The Boffin Family

Advert for Boffin's Oxford Restaurant
Zechariah and Elizabeth window
WMC

Boffin’s was a well known, family owned confectionary and bakery firm.

James Boffin (1816-1900) was born in Bicester, and married in Oxford in 1838. At the time of his wedding, and in the 1841 Census, James gave his occupation as ‘hatter’, but during the 1840s he seems to have changed career, becoming a baker and confectioner by 1851.

In this he prospered, developing a chain of shops across the city, from Queen Street to St Clements. His sons William Henry (1847-79) and Alfred (1844-1937) shared in the business; Alfred sold it to G.H. Cooper’s Bakery in the early 1920s, but the Boffin name was preserved through changes of ownership for another half-century.

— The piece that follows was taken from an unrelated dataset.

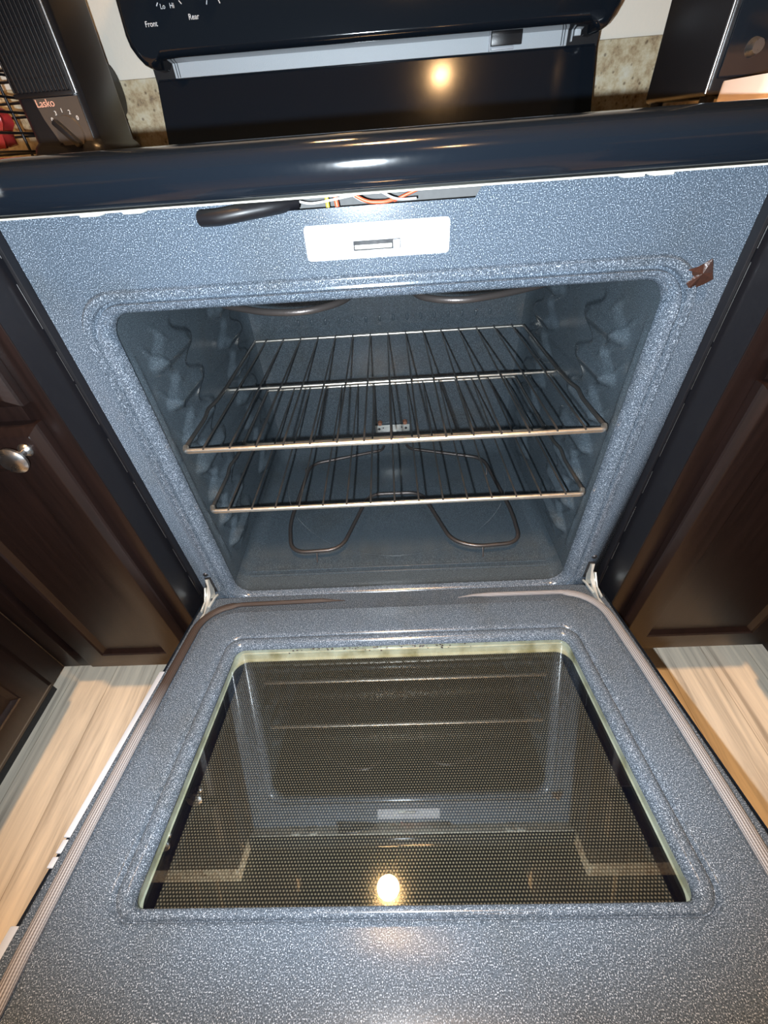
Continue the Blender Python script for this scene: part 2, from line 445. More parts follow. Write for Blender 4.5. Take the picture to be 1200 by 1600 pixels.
# --- oven cavity
def cavity():
    bm = bmesh.new()
    def lp(hx, z0, z1, y, r): return [(x, y, z) for x, z in rrect(-hx, hx, z0, z1, r)]
    prof = [(0.3185, .2497, .7747, .0120, .029), (0.3235, .2465, .7790, .0150, .029), (0.3268, .2432, .7840, .022, .030), (0.3275, .2410, .794, .036, .030), (0.327, .2400, .802, .12, .030), (0.323, .2405, .800, .30, .030),
            (0.319, .2415, .798, .455, .032), (0.3165, .246, .794, .476, .030), (0.308, .256, .785, .488, .024), (0.295, .27, .77, .491, .02)]
    R = loft(bm, [lp(a, b, c, y, r) for a, b, c, y, r in prof], cap1=True)
    # rear wall bumps
    for i in range(15):
        x = -0.20+i*0.031
        for z in (0.607,):
            m = bmesh.ops.create_uvsphere(bm, u_segments=10, v_segments=6, radius=0.0045)
            for v in m['verts']: v.co = Vector((v.co.x*0.8 + x, v.co.y*0.6 + 0.491, v.co.z*1.6 + z))
    # stamped bead along the front of the floor
    zf = 0.2412
    cap = round_path([(-.30, .058, zf), (.305, .056, zf)], .01)
    tube(bm, [(-.315, .064, zf), (-.312, .0595, zf), (-.305, .058, zf), (0, .057, zf), (.31, .056, zf), (.317, .0575, zf), (.32, .062, zf), (.317, .0665, zf), (.31, .068, zf), (0, .069, zf), (-.305, .070, zf), (-.312, .0685, zf)], .0016, 8, closed=True, squash=(.0024, .0026))
    # shallow round bowl edge on the floor
    arc = [(0.005+.285*math.cos(a), .385+.285*math.sin(a), zf-.0008) for a in [PI*1.02+PI*0.96*k/40 for k in range(41)]]
    tube(bm, arc, .0012, 6, squash=(.0012, .002))
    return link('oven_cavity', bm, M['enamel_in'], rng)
cavity()

RZ = [0.582, 0.463]
LEDGE = [0.463+0.0595*k-0.013 for k in range(-3, 5)]
def side_liner(s):
    bm = bmesh.new()
    ny, nz = 110, 190
    Y0, Y1, Z0, Z1 = 0.018, 0.478, 0.262, 0.776
    G = []
    for i in range(ny+1):
        row = []
        y = Y0+(Y1-Y0)*i/ny
        for j in range(nz+1):
            z = Z0+(Z1-Z0)*j/nz
            fade = sstep(Z0, Z0+.02, z)*(1-sstep(Z1-.02, Z1, z))*sstep(Y0, Y0+.006, y)*(1-sstep(Y1-.02, Y1, y))
            ph = ((z-LEDGE[0])/0.0595) % 1.0
            wv = math.cos(2*PI*ph)           # 1 at a ledge
            inr = sstep(.285, .315, z)*(1-sstep(.705, .735, z))
            # two stamped columns with scalloped edges
            h = 0
            for (a, b) in ((.092, .180), (.335, .415)):
                e0 = a-.022*wv; e1 = b+.026*wv
                h = max(h, sstep(e0-.012, e0+.006, y)*(1-sstep(e1-.006, e1+.012, y)))
            h *= .0075*inr
            # faceted supports that carry the racks
            d = min(abs(z-q) for q in LEDGE)
            rdg = max(0.0, 1-d/.013)**0.8
            sup = 0
            for (a, b) in ((.062, .20), (.32, .44)):
                sup = max(sup, sstep(a, a+.022, y)*(1-sstep(b-.03, b, y)))
            h += .0085*rdg*sup*inr
            # diagonal creases in front of the columns
            cr = abs(((y-.05)*1.1 + (z-.5)*0.9)*1.0 % .0595 - .02975)
            h += .0028*max(0, 1-cr/.007)*sstep(.05, .07, y)*(1-sstep(.10, .135, y))*inr
            # upright bead and oval stamp near the opening
            h += .0028*math.exp(-((y-.036-.010*sstep(.5, .3, z))/.0032)**2)*sstep(.30, .33, z)*(1-sstep(.70, .73, z))*(1-.9*math.exp(-((z-.575)/.024)**4))
            oy, oz = (y-.031)/.009, (z-.572)/.024
            h += .003*math.exp(-(max(0, oy*oy+oz*oz-.4))*2.2)
            x = 0.3262-.0065*sstep(.10, .47, y) - h*fade
            row.append(bm.verts.new((s*x + (0 if fade else s*0.0006), y, z)))
        G.append(row)
    for i in range(ny):
        for j in range(nz):
            bm.faces.new((G[i][j], G[i+1][j], G[i+1][j+1], G[i][j+1]))
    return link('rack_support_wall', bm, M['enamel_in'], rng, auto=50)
side_liner(-1); side_liner(1)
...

James Boffin was active in Oxford Methodism from the early 1840s. He was Society Steward at New Inn Hall Street for the first time in 1842 and Circuit Steward in 1855. He succeeded James Pike as treasurer of the New Inn Hall Street Chapel Trust in 1874, having already made generous contributions towards clearing chapel and circuit debts.

Alfred succeeded his father as treasurer, serving until 1909. Both Boffins were trustees of other chapels in the city and in the wider Oxford Circuit. When the new Wesley Memorial Chapel was opened in 1878, James Boffin provided the catering for the occasion, and he also hosted the meeting called by Hugh Price Hughes to drum up support for the extension of Methodism in Oxford in 1881. Alfred Boffin was among the North Oxford residents who approached St John’s College to secure a site for a new chapel in Walton Street.

Two of James Boffin’s daughters, Jane (1840-1924) and Emily (1853-1940) were organists at New Inn Hall Street in the 1870s, and Emily married Price Hughes’ colleague, Macdonald Munro, in 1883.

Adeline (1857-1906) stayed in the family home in Banbury Road, leaving a bequest to Wesley Memorial to fund a stained glass window in memory of her parents. This was the Zechariah and Elizabeth window, installed in 1906.